After I finished undergrad, I went backpacking with a friend in South America. Before I left I had spoken with Prof Scott Keogh at the ANU about doing a PhD, and the difficulty in getting international scholarships. I was planning on starting the application process after our trip.
While we were backpacking, I got news from Prof. Keogh that the ANU was offering a special, unexpected round of international scholarships. The application deadline was one week after the announcement, so I had to get a PhD application together and submitted quickly. When we arrived in Santa Fe, Venezuela, my time was running out. International scholarships are hard to get, and having such a short window to submit an application meant that the competition would be greatly reduced, so obviously I had to try my best to get mine in.
My friend and I were supposed to go dolphin-watching and island-beach-bumming in Santa Fe. She ended up going by herself, and took my camera. These pictures are all hers, taken while watching the dolphins frolic and relaxing on the beach. Meanwhile, I was trying desperately to get some kind of respectable application together.
I was frantic. Santa Fe is a small place, with only one Internet cafe. The computers I was on were running Windows 98. They didn't have any version of Microsoft Office on them, instead they had some open source, Spanish word processing program I'd never heard of. I don't even think there was the option to save anything as .doc. I just saved everything as whatever and hoped for the best.
I was e-mailing my parents, getting them to send me transcripts and CVs. Meanwhile, I was trolling through my Sent Mail box to see what bits and pieces I could scrape together from attachments I had previously sent. I was running (and paying for) three computers at once: one for downloading documents from my e-mail to a USB key, one for typing, and one for uploading. The kids who usually used those computers for gaming were not impressed.

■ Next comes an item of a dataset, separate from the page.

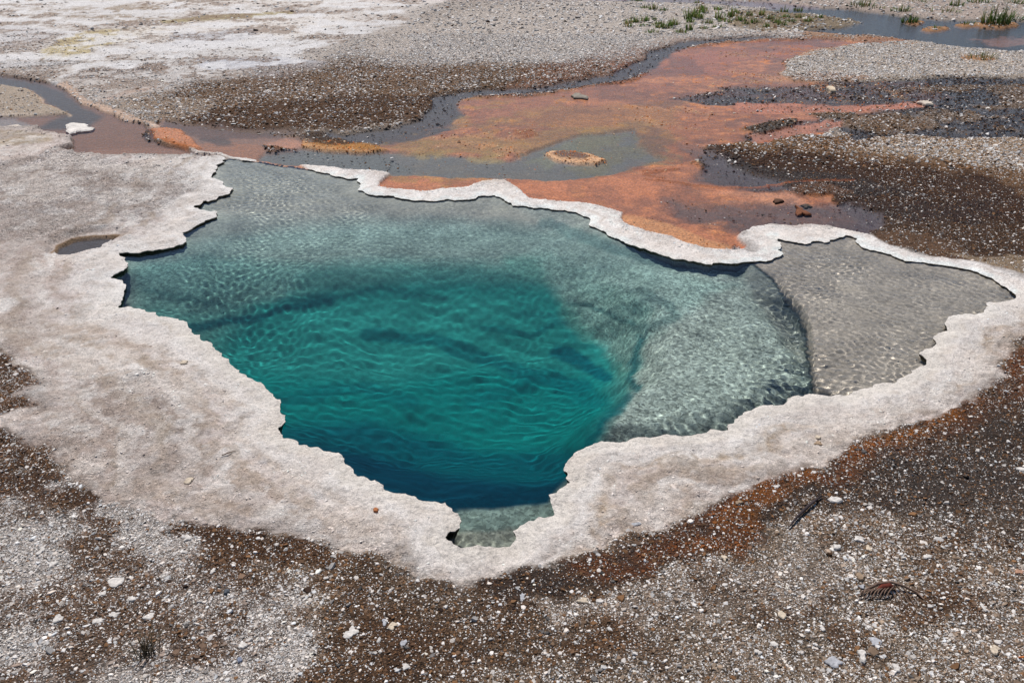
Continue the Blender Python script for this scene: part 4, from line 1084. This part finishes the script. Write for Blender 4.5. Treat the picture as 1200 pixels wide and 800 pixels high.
grass(1190, 6, 26, 8, 50, 'grass clump in the top right corner', 11, .9)
grass(1105, 16, 40, 8, 36, 'sparse grey green grass between the top bank clumps', 12, .9, dry=.5)
grass(1028, 12, 16, 5, 26, 'short tuft beside the low bright clump', 13, .9, dry=.3)
grass(1078, 4, 30, 5, 34, 'short grass fringe at the top edge', 14, .8, dry=.3)
grass(750, 27, 22, 12, 26, 'leftmost upright tuft of the sparse grass above the orange mats', 15, .95, dry=.3)
sparse = [(736,33,8,7),(767,25,5,5),(778,35,10,10),(787,32,8,12),(764,40,16,6),(797,40,16,7),(808,37,10,11),(806,24,9,15),(815,22,10,12),(820,24,8,10),(829,29,12,8),(842,24,12,12),
          (856,21,14,11),(851,27,20,7),(868,26,14,8),(878,20,8,7),(884,28,14,7),(902,24,12,7),(912,29,10,6),(926,27,14,6),(947,27,12,7),(817,5,8,4),(745,1,20,5),(842,34,16,6),(893,20,8,8)]
gs_ = np.random.default_rng(77)
sparse += [(float(u_), float(10 + 26 * t_ + .02 * (u_ - 740) * 0), 10, float(h_)) for u_, t_, h_ in zip(gs_.uniform(735, 965, 34), gs_.random(34), gs_.uniform(4, 8, 34))]
for k, (u, v, wp, hp) in enumerate(sparse):
    grass(u, v, wp, hp, 20 + 2 * int(wp), 'sparse green grass tuft on the pale gravel above the orange mats', 40 + k, 1.0, group='sparse tufts above the orange mats', dry=.3)

def rod(name, pts, radii, rgb, label, cat, branches=(), mat=None):
    """a bent tapering stick through photo points (u, v, height m), with optional side branches"""
    def chain(P, R, ns=7):
        V = []; Fs = []
        P = [Vector(p) for p in P]
        for i, p in enumerate(P):
            t = (P[min(i + 1, len(P) - 1)] - P[max(i - 1, 0)]).normalized()
            a = t.cross(Vector((0, 0, 1)));
            if a.length < .01: a = Vector((1, 0, 0))
            a.normalize(); b = t.cross(a)
            for k in range(ns):
                th = k / ns * 2 * math.pi
                q = p + (a * math.cos(th) + b * math.sin(th)) * R[i] * (1 + .18 * math.sin(3 * th + i))
                V.append(tuple(q))
        for i in range(len(P) - 1):
            for k in range(ns):
                Fs.append((i * ns + k, i * ns + (k + 1) % ns, (i + 1) * ns + (k + 1) % ns, (i + 1) * ns + k))
        Fs.append(tuple(range(ns))); Fs.append(tuple((len(P) - 1) * ns + k for k in range(ns - 1, -1, -1)))
        return V, Fs
    def W3(p):
        x, y, m = px_to_m(p[0], p[1]); return (x, y, height_at(x, y) + p[2])
    O = Vector(W3(pts[0])); V = []; Fs = []
    for P, R in ((pts, radii),) + tuple(branches):
        a, f_ = chain([Vector(W3(p)) - O for p in P], R)
        b = len(V); V += a; Fs += [tuple(i + b for i in q) for q in f_]
    me = bpy.data.meshes.new(name); me.from_pydata(V, [], Fs)
    at_ = me.attributes.new('Col', 'FLOAT_COLOR', 'POINT'); g = np.random.default_rng(len(V))
    C = lin(rgb)[None] * g.uniform(.7, 1.3, (len(V), 1))
    at_.data.foreach_set('color', np.concatenate([C, np.ones((len(C), 1))], 1).astype(np.float32).ravel())
    me.materials.append(M_STONE); me.shade_smooth()
    o = link(name, me, label=label, category=cat); o.location = O
    return o
rod('fallen_stick', [(922,629,.008),(930,620,.012),(940,610,.013),(950,601,.012),(960,593,.009)], [.002,.004,.005,.0045,.002], (54, 44, 46), 'dark straight stick lying across the gravel right of the rusty band', 'stick')
rod('fallen_branch', [(1002,708,.004),(1012,702,.012),(1024,698,.018),(1040,697,.02),(1056,700,.014),(1070,706,.008),(1079,713,.003)], [.002,.004,.005,.004,.0035,.003,.002], (104, 84, 72),
    'fallen dry branch with reddish needles on the lower right gravel', 'branch',
    branches=tuple(([(1012 + 4 * k, 703 - k * .5, .012), (1006 + 4 * k, 707 - (k % 2), .02), (1002 + 4 * k, 711, .004)], [.003, .002, .001]) for k in range(9)) +
             tuple(([(1030 + 5 * k, 698, .015), (1036 + 6 * k, 704 + k, .01), (1040 + 7 * k, 711 + 2 * k, .003)], [.002, .0015, .001]) for k in range(5)))
rod('reddish_cone', [(1022,703,.008),(1030,701,.014),(1038,700,.015),(1045,699,.008)], [.004,.009,.009,.003], (96, 40, 26), 'dark red cone caught under the fallen branch', 'cone')
rod('orange_twig', [(1188,782,.004),(1194,783,.008),(1203,784,.006)], [.0025,.003,.002], (190, 110, 56), 'short orange twig at the right edge near the corner', 'twig')
rod('small_twig', [(262,543,.004),(268,541,.008),(278,537,.004)], [.0015,.002,.001], (90, 66, 50), 'tiny dark twig on the white apron left of the pool', 'twig')
g_ = np.random.default_rng(5); x_, y_, m_ = px_to_m(176, 778)
sp = []
for k in range(34):
    a = g_.normal(2.3, .9); h = g_.uniform(.02, .07); ln = g_.uniform(.02, .085)
    sp.append((g_.normal(0, .012), g_.normal(0, .012), h, ln * math.cos(a), ln * math.sin(a), .0011, lin((38, 30, 22)), lin((92, 80, 58))))
blades(sp, 'dead_plant', 'small wiry dark dead plant on the lower left gravel', 'plant', (x_, y_, height_at(x_, y_)))
for k, (u, v, hh, n, lab) in enumerate(((850,12,14,7,'thin bare stems in front of the far stream, left group'),(893,14,12,6,'thin bare stems in front of the far stream, right group'),(1064,138,12,4,'pale dry stems on the dark wet ground right of the mats'),(1104,158,9,5,'pale dry stems at the lower bank of the dark wet ground'))):
    g_ = np.random.default_rng(60 + k); x_, y_, m_ = px_to_m(u, v); sp = []
    for _ in range(n):
        h = hh * m_ * g_.uniform(.6, 1.1); c = lin((70, 58, 44)) if k < 2 else lin((150, 130, 100))
        sp.append((g_.normal(0, 3 * m_), g_.normal(0, .02), h, g_.normal(0, .35) * h + .2 * h, 0.0, m_ * .28, c, c))
    blades(sp, 'dry_stems', lab, 'plant', (x_, y_, height_at(x_, y_)))


# ------------------------------------------------------------------ light, sky, camera
EL, AZ = math.radians(57), math.radians(-20)      # the sun stands beyond the pool, a little to the left
S = Vector((math.sin(AZ) * math.cos(EL), math.cos(AZ) * math.cos(EL), math.sin(EL)))
ld = bpy.data.lights.new('sun', 'SUN'); ld.energy = 5.0; ld.angle = math.radians(.5); ld.color = (1, .972, .93)
lo_ = bpy.data.objects.new('sun', ld); lo_.rotation_euler = S.to_track_quat('Z', 'Y').to_euler(); lo_.location = (0, 5, 8); COL.objects.link(lo_)
ld.cycles.is_caustics_light = True
pool.cycles.is_caustics_caster = True
floor_o.cycles.is_caustics_receiver = True

w = bpy.data.worlds.new('World'); sc.world = w; w.use_nodes = True
nt = w.node_tree; bg = nt.nodes['Background']
sk = nt.nodes.new('ShaderNodeTexSky'); sk.sky_type = 'NISHITA'; sk.sun_disc = False; sk.sun_elevation = EL; sk.sun_rotation = AZ; sk.altitude = 2200; sk.dust_density = .6
nt.links.new(sk.outputs[0], bg.inputs[0]); bg.inputs[1].default_value = .085

cd = bpy.data.cameras.new('camera'); cd.lens = 30; cd.sensor_width = 36; cd.clip_start = .05; cd.clip_end = 3000
co = bpy.data.objects.new('camera', cd); co.location = (0, 0, CAM_H); co.rotation_euler = (math.pi / 2 - PITCH, 0, 0); COL.objects.link(co); sc.camera = co

sc.view_settings.view_transform = 'Standard'; sc.view_settings.look = 'None'; sc.view_settings.exposure = 0
sc.render.engine = 'CYCLES'
sc.cycles.use_denoising = True
sc.cycles.caustics_refractive = True; sc.cycles.caustics_reflective = False
sc.cycles.sample_clamp_indirect = 4
sc.cycles.max_bounces = 8; sc.cycles.transparent_max_bounces = 12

Life on the Caribbean is not set-up for the frantic. The Internet cafe closed for a three hour siesta from 11-2, and the tired old lady who ran the place wasn't about to give that up.
I did end up getting an application together on time, with a lot of assistance, support and sympathy from Prof. Keogh and my parents. But I also learned that sometimes you just can't live in the moment, no matter what TV and that hippy from Iowa who makes figurines out of wire to sell to tourists on the beach in Colombia try to teach you.